[Entries from a dataset]
----
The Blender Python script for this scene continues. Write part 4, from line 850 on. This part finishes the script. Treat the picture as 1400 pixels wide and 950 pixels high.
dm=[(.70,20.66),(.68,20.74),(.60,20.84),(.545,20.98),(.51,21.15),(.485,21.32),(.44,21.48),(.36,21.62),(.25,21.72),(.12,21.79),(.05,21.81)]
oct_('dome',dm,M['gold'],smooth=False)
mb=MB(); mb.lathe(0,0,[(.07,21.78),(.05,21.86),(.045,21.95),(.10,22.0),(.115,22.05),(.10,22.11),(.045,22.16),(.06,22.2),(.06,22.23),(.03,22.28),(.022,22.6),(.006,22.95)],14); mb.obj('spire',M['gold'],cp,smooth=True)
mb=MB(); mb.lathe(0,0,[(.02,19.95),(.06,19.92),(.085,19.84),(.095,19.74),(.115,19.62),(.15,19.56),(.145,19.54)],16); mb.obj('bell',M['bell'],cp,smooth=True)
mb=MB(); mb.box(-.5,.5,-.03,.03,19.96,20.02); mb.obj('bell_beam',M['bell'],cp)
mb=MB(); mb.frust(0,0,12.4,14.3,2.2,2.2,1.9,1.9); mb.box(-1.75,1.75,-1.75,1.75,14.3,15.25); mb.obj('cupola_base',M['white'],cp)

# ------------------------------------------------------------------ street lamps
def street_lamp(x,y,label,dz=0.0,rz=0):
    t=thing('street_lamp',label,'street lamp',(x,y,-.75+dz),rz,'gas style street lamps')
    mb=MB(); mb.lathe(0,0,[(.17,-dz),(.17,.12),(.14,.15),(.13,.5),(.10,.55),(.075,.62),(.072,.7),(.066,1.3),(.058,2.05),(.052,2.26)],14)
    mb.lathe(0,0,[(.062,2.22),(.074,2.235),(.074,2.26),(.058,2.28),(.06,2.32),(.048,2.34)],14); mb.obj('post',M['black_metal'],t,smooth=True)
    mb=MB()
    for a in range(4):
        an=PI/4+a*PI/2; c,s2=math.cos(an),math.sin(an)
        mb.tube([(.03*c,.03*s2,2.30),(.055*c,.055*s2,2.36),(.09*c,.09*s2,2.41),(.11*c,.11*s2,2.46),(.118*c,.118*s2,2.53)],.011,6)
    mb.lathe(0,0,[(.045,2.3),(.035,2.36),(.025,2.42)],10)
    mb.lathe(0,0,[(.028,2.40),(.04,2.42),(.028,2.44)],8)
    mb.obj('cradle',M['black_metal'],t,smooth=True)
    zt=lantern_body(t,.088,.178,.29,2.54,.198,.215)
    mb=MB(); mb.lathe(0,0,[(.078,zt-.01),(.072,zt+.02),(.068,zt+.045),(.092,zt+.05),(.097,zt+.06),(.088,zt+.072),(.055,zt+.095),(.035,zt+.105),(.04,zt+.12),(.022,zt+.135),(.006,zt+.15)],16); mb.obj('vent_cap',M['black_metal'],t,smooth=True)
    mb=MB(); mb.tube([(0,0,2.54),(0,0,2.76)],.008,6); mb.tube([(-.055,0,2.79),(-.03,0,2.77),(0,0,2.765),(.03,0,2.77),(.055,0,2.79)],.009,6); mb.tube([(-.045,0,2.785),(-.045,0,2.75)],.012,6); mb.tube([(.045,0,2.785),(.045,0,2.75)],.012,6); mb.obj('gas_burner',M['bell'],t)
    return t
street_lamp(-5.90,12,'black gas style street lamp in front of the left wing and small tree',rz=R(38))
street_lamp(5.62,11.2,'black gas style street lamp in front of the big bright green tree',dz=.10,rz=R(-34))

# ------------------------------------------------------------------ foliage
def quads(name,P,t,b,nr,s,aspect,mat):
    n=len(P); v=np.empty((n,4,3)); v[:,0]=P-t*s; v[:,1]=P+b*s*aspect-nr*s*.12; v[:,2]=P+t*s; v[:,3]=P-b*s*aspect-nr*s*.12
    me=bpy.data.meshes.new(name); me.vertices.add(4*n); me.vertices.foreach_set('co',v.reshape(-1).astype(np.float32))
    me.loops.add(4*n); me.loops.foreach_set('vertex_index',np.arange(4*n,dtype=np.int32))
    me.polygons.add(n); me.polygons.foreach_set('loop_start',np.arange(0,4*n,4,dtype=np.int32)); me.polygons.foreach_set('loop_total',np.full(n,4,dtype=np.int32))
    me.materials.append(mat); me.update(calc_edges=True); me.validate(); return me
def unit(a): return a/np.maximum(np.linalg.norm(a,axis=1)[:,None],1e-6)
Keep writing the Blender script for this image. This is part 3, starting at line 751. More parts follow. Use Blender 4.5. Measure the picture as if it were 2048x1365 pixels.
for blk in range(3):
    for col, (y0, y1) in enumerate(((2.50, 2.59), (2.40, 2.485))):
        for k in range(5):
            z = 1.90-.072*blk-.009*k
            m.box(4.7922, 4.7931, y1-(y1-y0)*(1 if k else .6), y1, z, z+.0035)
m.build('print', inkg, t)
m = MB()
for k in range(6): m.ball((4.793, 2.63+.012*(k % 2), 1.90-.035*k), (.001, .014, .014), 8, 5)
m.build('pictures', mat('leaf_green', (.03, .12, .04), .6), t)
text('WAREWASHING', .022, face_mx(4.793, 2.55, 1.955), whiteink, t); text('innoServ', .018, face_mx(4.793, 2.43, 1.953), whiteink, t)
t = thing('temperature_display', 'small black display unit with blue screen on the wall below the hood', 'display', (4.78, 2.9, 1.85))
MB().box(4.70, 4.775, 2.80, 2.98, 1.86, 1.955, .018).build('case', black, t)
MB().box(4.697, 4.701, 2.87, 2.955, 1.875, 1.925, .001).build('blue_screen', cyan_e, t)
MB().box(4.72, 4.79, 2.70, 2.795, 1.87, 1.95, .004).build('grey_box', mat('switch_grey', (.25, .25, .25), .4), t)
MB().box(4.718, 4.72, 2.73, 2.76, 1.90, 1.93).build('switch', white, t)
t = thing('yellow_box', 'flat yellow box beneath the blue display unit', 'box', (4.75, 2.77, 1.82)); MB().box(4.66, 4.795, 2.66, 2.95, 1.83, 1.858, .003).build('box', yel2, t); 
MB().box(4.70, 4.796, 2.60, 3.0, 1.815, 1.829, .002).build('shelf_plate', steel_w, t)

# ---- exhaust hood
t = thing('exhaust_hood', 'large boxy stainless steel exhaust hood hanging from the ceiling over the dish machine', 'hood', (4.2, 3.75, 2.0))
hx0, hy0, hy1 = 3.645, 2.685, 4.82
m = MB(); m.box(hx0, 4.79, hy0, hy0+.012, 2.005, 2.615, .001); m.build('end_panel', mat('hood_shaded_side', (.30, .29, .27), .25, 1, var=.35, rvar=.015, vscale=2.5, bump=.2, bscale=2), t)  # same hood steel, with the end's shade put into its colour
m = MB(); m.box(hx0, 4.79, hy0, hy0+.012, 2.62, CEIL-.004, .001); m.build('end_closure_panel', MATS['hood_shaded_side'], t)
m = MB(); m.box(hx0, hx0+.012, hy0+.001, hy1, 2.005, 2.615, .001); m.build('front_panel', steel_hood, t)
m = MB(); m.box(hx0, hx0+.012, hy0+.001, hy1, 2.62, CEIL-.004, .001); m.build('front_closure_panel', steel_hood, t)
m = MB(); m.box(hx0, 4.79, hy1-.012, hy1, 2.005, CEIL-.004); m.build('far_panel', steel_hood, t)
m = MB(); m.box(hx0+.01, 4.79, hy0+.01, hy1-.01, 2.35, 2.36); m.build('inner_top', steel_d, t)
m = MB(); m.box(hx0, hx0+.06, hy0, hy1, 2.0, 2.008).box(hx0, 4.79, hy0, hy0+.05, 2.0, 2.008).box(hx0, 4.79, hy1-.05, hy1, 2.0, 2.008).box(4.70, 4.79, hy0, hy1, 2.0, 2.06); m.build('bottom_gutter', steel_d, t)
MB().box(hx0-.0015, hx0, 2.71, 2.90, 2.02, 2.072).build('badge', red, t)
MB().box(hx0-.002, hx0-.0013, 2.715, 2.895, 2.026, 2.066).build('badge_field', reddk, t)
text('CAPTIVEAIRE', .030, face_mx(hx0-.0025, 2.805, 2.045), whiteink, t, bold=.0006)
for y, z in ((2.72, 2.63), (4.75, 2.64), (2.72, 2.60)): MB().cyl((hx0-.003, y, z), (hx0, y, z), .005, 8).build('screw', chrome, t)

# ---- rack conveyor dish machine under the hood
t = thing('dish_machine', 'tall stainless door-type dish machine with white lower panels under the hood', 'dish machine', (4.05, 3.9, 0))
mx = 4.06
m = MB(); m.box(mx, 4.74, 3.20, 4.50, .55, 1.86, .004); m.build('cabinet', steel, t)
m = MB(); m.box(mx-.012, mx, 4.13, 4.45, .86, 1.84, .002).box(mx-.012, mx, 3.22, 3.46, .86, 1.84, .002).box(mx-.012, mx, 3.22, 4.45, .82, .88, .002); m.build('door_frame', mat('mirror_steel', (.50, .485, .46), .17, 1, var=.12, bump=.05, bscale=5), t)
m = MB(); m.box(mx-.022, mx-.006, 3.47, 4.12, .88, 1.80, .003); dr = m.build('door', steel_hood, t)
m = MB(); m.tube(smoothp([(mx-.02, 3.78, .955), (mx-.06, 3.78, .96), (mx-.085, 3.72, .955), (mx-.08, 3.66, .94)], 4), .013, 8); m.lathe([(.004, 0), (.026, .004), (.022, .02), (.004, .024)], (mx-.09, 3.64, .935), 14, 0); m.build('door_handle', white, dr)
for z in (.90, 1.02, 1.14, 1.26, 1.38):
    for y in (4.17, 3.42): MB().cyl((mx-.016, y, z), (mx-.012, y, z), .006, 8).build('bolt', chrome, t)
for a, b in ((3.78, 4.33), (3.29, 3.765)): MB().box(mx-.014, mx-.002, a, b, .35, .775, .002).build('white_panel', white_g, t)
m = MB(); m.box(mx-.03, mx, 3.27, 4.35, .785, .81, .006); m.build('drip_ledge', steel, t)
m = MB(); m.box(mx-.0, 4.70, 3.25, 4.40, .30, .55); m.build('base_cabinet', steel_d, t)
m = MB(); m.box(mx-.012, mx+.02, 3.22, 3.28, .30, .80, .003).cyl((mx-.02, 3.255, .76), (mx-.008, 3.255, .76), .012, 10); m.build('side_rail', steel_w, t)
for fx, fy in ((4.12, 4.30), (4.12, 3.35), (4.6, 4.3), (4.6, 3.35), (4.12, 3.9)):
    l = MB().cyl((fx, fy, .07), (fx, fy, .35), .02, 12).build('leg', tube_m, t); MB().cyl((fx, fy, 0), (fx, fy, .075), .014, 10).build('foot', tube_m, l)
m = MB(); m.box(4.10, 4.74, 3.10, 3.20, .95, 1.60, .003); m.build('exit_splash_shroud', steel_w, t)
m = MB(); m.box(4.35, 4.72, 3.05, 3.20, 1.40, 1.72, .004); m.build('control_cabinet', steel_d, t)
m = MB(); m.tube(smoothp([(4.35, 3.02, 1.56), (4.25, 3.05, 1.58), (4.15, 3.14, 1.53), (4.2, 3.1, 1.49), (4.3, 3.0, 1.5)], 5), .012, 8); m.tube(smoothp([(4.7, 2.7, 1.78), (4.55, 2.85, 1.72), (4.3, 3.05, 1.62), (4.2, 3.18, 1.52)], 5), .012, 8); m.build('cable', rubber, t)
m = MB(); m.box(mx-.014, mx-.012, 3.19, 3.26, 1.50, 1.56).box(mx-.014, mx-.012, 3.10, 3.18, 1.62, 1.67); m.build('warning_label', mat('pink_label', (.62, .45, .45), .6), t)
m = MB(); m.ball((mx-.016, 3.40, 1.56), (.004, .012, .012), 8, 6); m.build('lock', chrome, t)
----
**Exercise requirements**
From the records given above, copy all lines containing "bump".

**Correct response**
m = MB(); m.box(hx0, 4.79, hy0, hy0+.012, 2.005, 2.615, .001); m.build('end_panel', mat('hood_shaded_side', (.30, .29, .27), .25, 1, var=.35, rvar=.015, vscale=2.5, bump=.2, bscale=2), t)  # same hood steel, with the end's shade put into its colour
m = MB(); m.box(mx-.012, mx, 4.13, 4.45, .86, 1.84, .002).box(mx-.012, mx, 3.22, 3.46, .86, 1.84, .002).box(mx-.012, mx, 3.22, 4.45, .82, .88, .002); m.build('door_frame', mat('mirror_steel', (.50, .485, .46), .17, 1, var=.12, bump=.05, bscale=5), t)